El 1 de febrero de 1990 pude finalmente entregar «mi» informe a Michel Rocard, con un mes de retraso sobre la fecha prevista. Ese texto de ciento cincuenta páginas preconizaba principalmente la creación, bajo la autoridad del primer ministro, de un Alto Consejo de cooperación y desarrollo encargado de evaluar y orientar, según la evolución de cada contexto, los métodos y los recursos que se deberían consagrar a los diferentes socios. Era la propuesta más ostensible contenida en el informe, la que prudentemente quedaba al margen de reformas más profundas, como la supresión del Ministerio de Cooperación y de la célula africana del Elíseo, y la transformación de la Caja central de cooperación económica en un Banco francés de desarrollo con vocación universal. No había contemplado ni la disolución de la zona franco, ni —cosa que habría hecho caduco el informe— la europeización de las políticas de desarrollo de los doce. Estaba persuadido de haber evitado los escollos más visibles, y a la vez de haber abierto pistas que permitirían verdaderos progresos.
El primer ministro me pidió que presentara el informe a la prensa, lo que tuvo lugar en uno de los salones del hotel Matignon. Una vez más pude constatar el poco interés de los medios y de nuestros periodistas por los problemas de los países pobres cuando no tienen que ver con hambrunas o masacres. Hablé ante una sala medio vacía y los principales periódicos no dedicaron más que unas líneas al fruto de nuestras largas deliberaciones. Decepcionante. Tal vez, ya no lo recuerdo, aquel día tuviera lugar algo realmente apasionante: un gran partido de fútbol o el descubrimiento por parte de un joven juez de un asunto escabroso.
No tuvimos que esperar mucho para darnos cuenta de la gravedad de una omisión en nuestra estrategia: los principales ministros habían sido consultados, pero no el Elíseo. En mi cabeza, tal misión le correspondía al gabinete del primer ministro, pero por supuesto habría debido tomar esa precaución personalmente. Ese error tuvo como efecto poner al presidente ante el hecho consumado. Llegó la orden del Elíseo de no difundir el informe. Michel Rocard la acató.

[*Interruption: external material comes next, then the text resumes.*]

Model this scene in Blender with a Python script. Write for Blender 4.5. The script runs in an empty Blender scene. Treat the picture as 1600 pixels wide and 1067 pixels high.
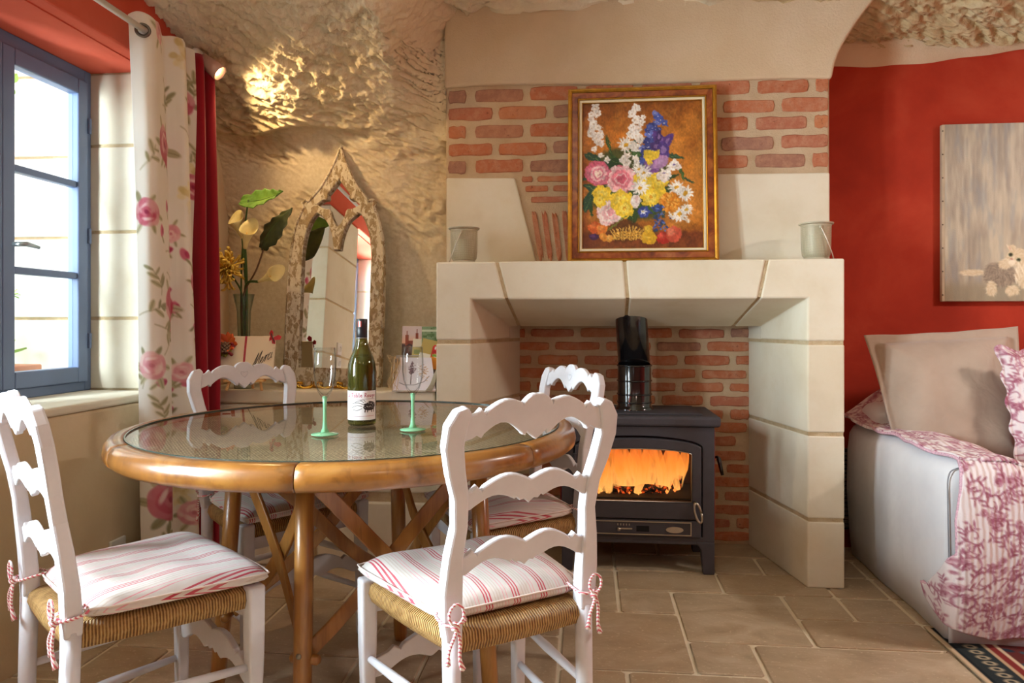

Paradójicamente, ese incidente hizo de ese texto poco revolucionario en sí mismo un objeto que despertaba la curiosidad. Cuanto más difícil era procurárselo, más se le metía en la cabeza a la gente que debía de ser una verdadera bomba. Quienes lo leían —puesto que, por descontado, existían numerosos ejemplares que circulaban de mano en mano— no hallaban en él, a fin de cuentas, más que aquello que muchos observadores de la política francesa ya habían dicho y que nunca se había hecho.